Enquanto os homens assim pensavam, foram construindo o mundo à medida das suas ambições, da sua ignorância, da sua falta de visão. E quantos crimes, quantas barbaridades, quanta destruição cometeram em nome da sua “racionalidade”, de uma racionalidade que, afinal, servia para os distinguir dos outros animais. E quantos animais são mais racionais do que muitos homens!
A Humanidade foi avançando. O tempo girando. As épocas se sucedendo. Muita ignorância se acumulando, até chegarmos aos dias de hoje.
Aqui e ali as mulheres foram dando o seu grito de liberdade. É claro que algumas exageraram e não souberam tirar partido dessa liberdade, e só se afundaram na lama. E hoje, podem não ser escravas do homem, mas são escravas de si mesmas e do mau uso que fazem da racionalidade que Deus lhe deu.
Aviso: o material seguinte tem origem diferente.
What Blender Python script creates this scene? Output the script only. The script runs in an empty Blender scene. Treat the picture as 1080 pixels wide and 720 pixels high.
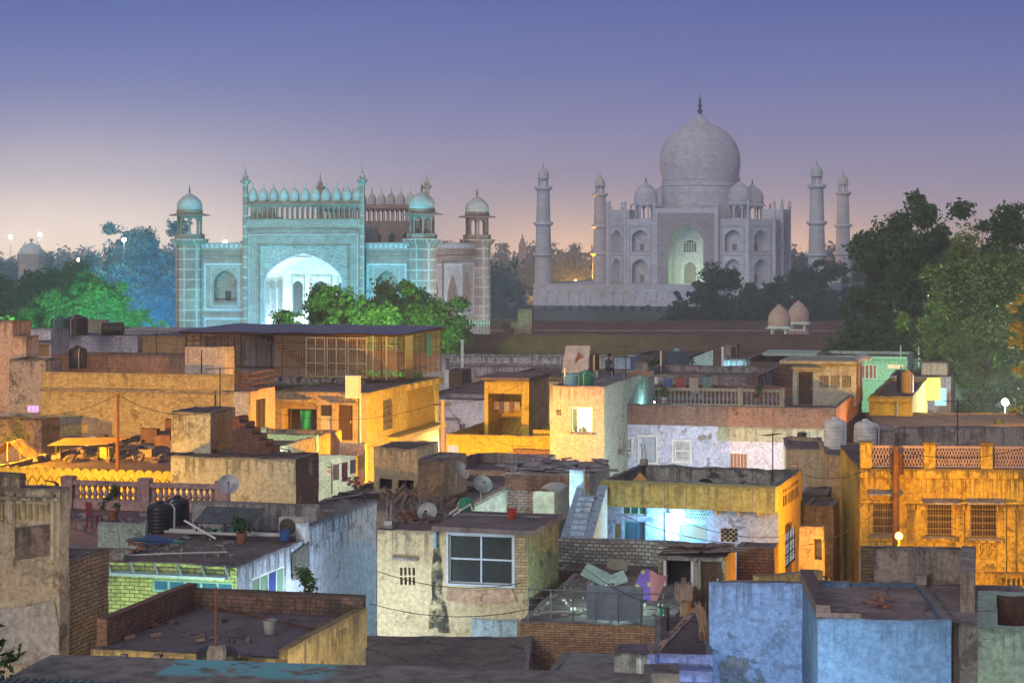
import bpy, math, random
import numpy as np
from mathutils import Vector, Matrix, noise as mnoise
R = math.radians
S = bpy.context.scene
C = S.collection
random.seed(7)
# ------------------------------------------------------------------ camera
H, F, HY = 20.0, 2150.0, 258.0          # eye height, focal length in photo pixels, horizon row
PHI = R(14.5)                           # the whole quarter is laid out on one slightly turned grid
cd = bpy.data.cameras.new('camera'); cam = bpy.data.objects.new('camera', cd); C.objects.link(cam)
cam.location = (0, 0, H); cam.rotation_euler = (R(90), 0, 0)
cd.sensor_width = 36; cd.lens = F/1080*36; cd.shift_y = -(360-HY)/1080
cd.clip_start = .5; cd.clip_end = 8000
S.camera = cam
# ------------------------------------------------------------------ dusk sky
W = bpy.data.worlds.new('World'); S.world = W; W.use_nodes = True
wt = W.node_tree; wt.nodes.clear()
def wn(t, **k):
    n = wt.nodes.new(t)
    for a, b in k.items(): setattr(n, a, b)
    return n
def wmath(op, a, b=None, c=None):
    n = wn('ShaderNodeMath', operation=op)
    for i, v in enumerate((a, b, c)):
        if v is None: continue
        if isinstance(v, (int, float)): n.inputs[i].default_value = v
        else: wt.links.new(v, n.inputs[i])
    return n.outputs[0]
def lin(r, g, b):
    f = lambda c: (c/255/12.92) if c/255 <= .04045 else ((c/255+.055)/1.055)**2.4
    return (f(r), f(g), f(b), 1)
tc = wn('ShaderNodeTexCoord'); sp = wn('ShaderNodeSeparateXYZ'); wt.links.new(tc.outputs['Generated'], sp.inputs[0])
el = wmath('ADD', wmath('MULTIPLY', sp.outputs[2], 2.0), .1)
rp = wn('ShaderNodeValToRGB'); wt.links.new(el, rp.inputs[0])
SKY = [(0, (90,78,88)), (.10, (182,152,142)), (.13, (166,146,152)), (.165, (148,136,160)), (.21, (122,119,158)), (.27, (99,105,157)), (.34, (79,92,151)), (.42, (86,97,154)), (.55, (110,112,144)), (1, (126,128,150))]
for i, (p, c) in enumerate(SKY):
    e = rp.color_ramp.elements[i] if i < 2 else rp.color_ramp.elements.new(p)
    e.position = p; e.color = lin(*c)
acc = rp.outputs[0]
yq = wmath('MAXIMUM', sp.outputs[1], .05)
qx = wmath('DIVIDE', sp.outputs[0], yq); qz = wmath('DIVIDE', sp.outputs[2], yq)
for gx, gz, a, b, col, st in [(-.23, .0, .13, .045, (1, .80, .50, 1), .62), (.03, -.006, .05, .02, (1, .55, .16, 1), .38), (.135, -.01, .06, .022, (1, .5, .14, 1), .5), (-.02, .0, .3, .03, (1, .74, .52, 1), .10)]:
    g = wmath('EXPONENT', wmath('MULTIPLY', wmath('ADD', wmath('POWER', wmath('DIVIDE', wmath('ABSOLUTE', wmath('SUBTRACT', qx, gx)), a), 2), wmath('POWER', wmath('DIVIDE', wmath('ABSOLUTE', wmath('SUBTRACT', qz, gz)), b), 2)), -1))
    mx = wn('ShaderNodeMix', data_type='RGBA', blend_type='ADD')
    wt.links.new(wmath('MULTIPLY', g, st), mx.inputs[0]); wt.links.new(acc, mx.inputs[6]); mx.inputs[7].default_value = col
    acc = mx.outputs[2]
# faint uneven bands of evening haze
nmap = wn('ShaderNodeMapping'); nmap.inputs['Scale'].default_value = (2.2, 2.2, 16); wt.links.new(tc.outputs['Generated'], nmap.inputs[0])
nz0 = wn('ShaderNodeTexNoise'); nz0.inputs['Scale'].default_value = 1.6; nz0.inputs['Detail'].default_value = 5; wt.links.new(nmap.outputs[0], nz0.inputs['Vector'])
vr = wmath('MULTIPLY_ADD', nz0.outputs[0], .22, .89); hz_ = wn('ShaderNodeMix', data_type='RGBA', blend_type='MULTIPLY'); hz_.inputs[0].default_value = 1
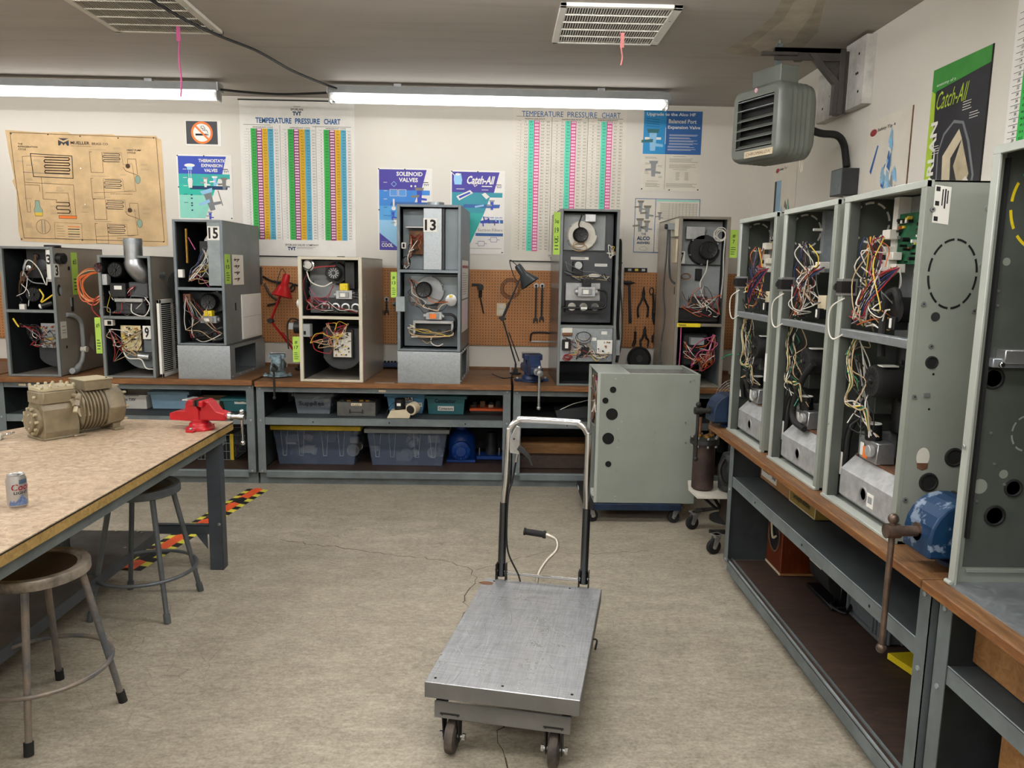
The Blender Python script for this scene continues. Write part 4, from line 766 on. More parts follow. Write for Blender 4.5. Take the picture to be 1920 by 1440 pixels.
    F.wires(A, 42 if k != 1 else 30, ['w_white', 'w_white', 'w_white', 'w_grey', 'w_black', 'w_black', 'w_black', 'w_grey', 'w_tan', 'w_tan', 'w_yellow', 'w_brown', 'w_blue', 'w_orange', 'w_purple', 'w_red'], seed * 3, (.01, .10), .0023, .05)
    C = [m_(.09, .68), m_(.07, .58), m_(.085, .46), m_(.10, .40), m_(.17, .40), m_(.13, .33), m_(.24, .30)]
    F.wires(C, 26, ['w_white', 'w_black', 'w_green', 'w_tan', 'w_tan', 'w_black', 'w_grey', 'w_white', 'w_black'], seed * 5, (.01, .09), .0023, .03)
    for i in range(5): MB().tube([(.10 + .006 * i, .03, .66), (.07 + .004 * i, .02, .57), (.11 + .006 * i, .02, .48), (.08, .02, .41), (.12 + .02 * i, .02, .39), (.20 + .01 * i, .03, .40), (.25, .04, .32)], .0026, G[('w_white', 'w_yellow', 'w_black', 'w_green', 'w_tan')[i]], 6, 6).build('wire', t)
    MB().tube([(.05, .0, .80), (.005, -.03, .76), (-.002, -.03, .68), (.02, -.02, .64), (.06, .0, .66)], .003, 'w_white', 6, 6).build('wire', t)
    for i in range(6 if board else 3): MB().tube([(.34, .05, .915), (.28, .03, .90 - .01 * i), (.2, .02, .86 - .015 * i), (.12 + .01 * i, .02, .79 - .01 * i)], .0026, G[('w_red', 'w_black', 'w_blue', 'w_black', 'w_blue', 'w_red')[i]], 6, 5).build('wire', t)
    if k == 1: MB().tube([(.05, .02, .44), (-.02, -.02, .43), (-.09, -.03, .40), (-.15, -.02, .40)], .003, 'w_green', 6, 5).build('wire', t); MB().box(w - .026, w - .004, -.006, -.004, .36, .50, 'white').build('bar_sticker', t)
    side_near(t, w, H) if k == 3 else None
    return t
carrier(1, 4.262, .565, 'open green furnace at the far end of the right bench, white-slotted dark inner wall', 1, 'pcb_tan')
carrier(2, 3.598, .565, 'open green furnace in the middle of the right bench, no circuit board', 2, None)
carrier(3, 2.968, .563, 'open green furnace nearest the blue vise with a green circuit board', 3, 'pcb_green')

def empty_cab():
    H, D, w = 1.235, .80, .62
    t = thing('furnace_cabinet', 'empty green furnace cabinet at the right edge, bare galvanised floor inside', 'cabinet', (1.332, 2.092, .82), -90)
    o = MB(); th = .006; m = 'sheet_green'
    o.box(0, th, 0, D, 0, H, m).box(w - th, w, 0, D, 0, H, m).box(0, w, D - th, D, 0, H, m).box(0, w, 0, D, H - th, H, m)
    o.box(th, th + .001, .03, D, .05, H - th, 'inner_green').box(w - th - .001, w - th, .02, D, th, H - th, 'inner_green').box(th, w, D - th - .001, D - th, th, H - th, 'inner_green'); o.box(th, th + .006, .04, D - th, .035, .045, 'sheet_green'); o.build('cabinet', t, bevel=.002)
    MB().box(0, w, -.012, D, 0, .004, 'galvanised').build('floor_pan', t)
    e = .0008; o = MB(); o.box(-e, .03, -.004, .004, 0, H, 'sheet_green_edge').box(w - .03, w + e, -.004, .004, 0, H, 'sheet_green').box(-e, w + e, -.0045, .01, H - .022, H + e, 'sheet_green_edge'); o.cyl((.012, -.004, .41), (.012, -.009, .41), .007, 'alu', n=10); o.cyl((.002, -.012, .008), (.03, -.012, .008), .007, 'sheet_green_edge', n=10); o.build('front_frame', t, bevel=.0015)
    MB().box(th, th + .012, .026, .036, .14, H - .03, 'rubber').build('gasket', t)
    x = th; o = MB(); arc_dashes(o, lambda a, b: (x + .002, a, b), .155, 1.08, .10, .12, 'yellow', 10, .3, .008, (1, 2, 3, 0, 9)); arc_dashes(o, lambda a, b: (x + .002, a, b), .155, 1.08, .10, .12, 'bar_green', 10, .3, .008, (0, 4, 5, 6, 7, 8, 9, 1))
    o.build('knockout_ring', t); fit(t, 'knockout_ring', lambda o: arc_dashes(o, lambda a, b: (x + .002, a, b), .17, .45, .04, .05, 'grey_plastic', 8, .3, .005))
    for y, z, r in ((.06, .606, .026), (.153, .289, .022), (.108, .206, .026)): fit(t, 'grommet', lambda o: grommet(o, x, y, z, r))
    for y, z, r in ((.06, .93, .011), (.055, .293, .022), (.12, .33, .013)): fit(t, 'hole_plug', lambda o: side_disc(o, x, y, z, r, 'sheet_green', e=.0015))
    for y, z in ((.045, .85), (.048, .81), (.07, .45), (.09, .36), (.125, .3), (.05, .25)): fit(t, 'screw', lambda o: o.cyl((x, y, z), (x + .004, y, z), .004, 'alu', n=8))
    o = MB(); o.box(th, th + .03, .035, .3, .64, .665, 'galvanised'); o.box(th, th + .04, .06, .3, .652, .69, 'alu').cyl((th + .04, .05, .65), (th + .05, .05, .65), .008, 'chrome', n=10); o.build('support_bracket', t, bevel=.002)
empty_cab()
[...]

Hoje confunde-se muito as coisas. A mulher só é igual ao homem (muitas delas são até superiores) na capacidade que têm de construir, lado a lado, um mundo harmonioso para viver.
Em mais nada, porém, ela é igual. E ainda bem!
Se a mulher fosse tal e qual um homem, seria um homem.
Existem homens inteligentes, outros menos inteligentes; há até aqueles que “apanham” das mulheres; há os que aceitam, compreendem e aplaudem a inteligência da companheira; e há os antiquados, os indiferentes, os invejosos.
Há ainda aqueles (talvez a maioria) que apreciam, sim senhor, a inteligência, a libertação, a igualdade de direitos da mulher... dos outros.
Não se julgue que as coisas mudaram muito desde a época dos sábios gregos. Os homens de hoje admiram muito uma mulher inteligente, emancipada, senhora do seu nariz, porém, se ela, por um acaso, o incomoda ou lhe faz sombra, com essa sua inteligência, ele usa o truque dos velhos gregos: há que difamá-la. Há que pisá-la. Há que tentar desmoralizá-la, porque não conseguem aceitar em pleno pé de igualdade, um desafio, uma crítica ou a supremacia.
E se o mundo está no caos em que hoje o vemos, devemo-lo à prepotência e à falta de inteligência dos homens que o governam. Porque no meu entender, a guerra, o banditismo, o terrorismo, a criminalidade, a desordem, os confrontos, os conflitos armados, o fanatismo (de qualquer tipo) a sede de poder e todo o género de crueldade cometida contra o próprio homem, contra o meio ambiente e contra os outros seres vivos é a maior prova da falta de inteligência, da estupidez e da irracionalidade desses homens.
Para mim, qualquer homem ou mulher que enverede ou aceite este tipo de desumanidade é um acéfalo – ou seja, um ser a quem falta o pensamento dirigente.
Embora discorde peremptoriamente do Dia Internacional da Mulher (ou de qualquer outro dia que seja, não me parece que exista o Dia Internacional do Homem), porque penso que todos os dias são dias de todas as coisas, e todos os dias devemos lembrar-nos que existimos num mundo feito de todas as coisas que se comemoram por aí (não sei para quê, talvez por uma questão mercantilista), decidi, abordar o assunto, por vários motivos: primeiro porque se foi um homem que resolveu inventar este dia, perdeu o seu tempo, e gostaria que ele soubesse, que pelo menos eu, sou contra este tipo de humilhação.
EU sou mulher, e todos os dias são meus, são dos outros, são de todas das coisas que me rodeiam. Não quero que sintam a minha existência, apenas no dia 8 de Março. Existo e vivo desde que nasci. Este dia é apenas um dia mais, entre todos os que já vivi e os que espero ainda viver.
Considero inútil, descabido, humilhante, dedicarem um dia à Mulher, para lhe oferecerem uma flor, e logo no dia seguinte, lhe espetarem um punhal.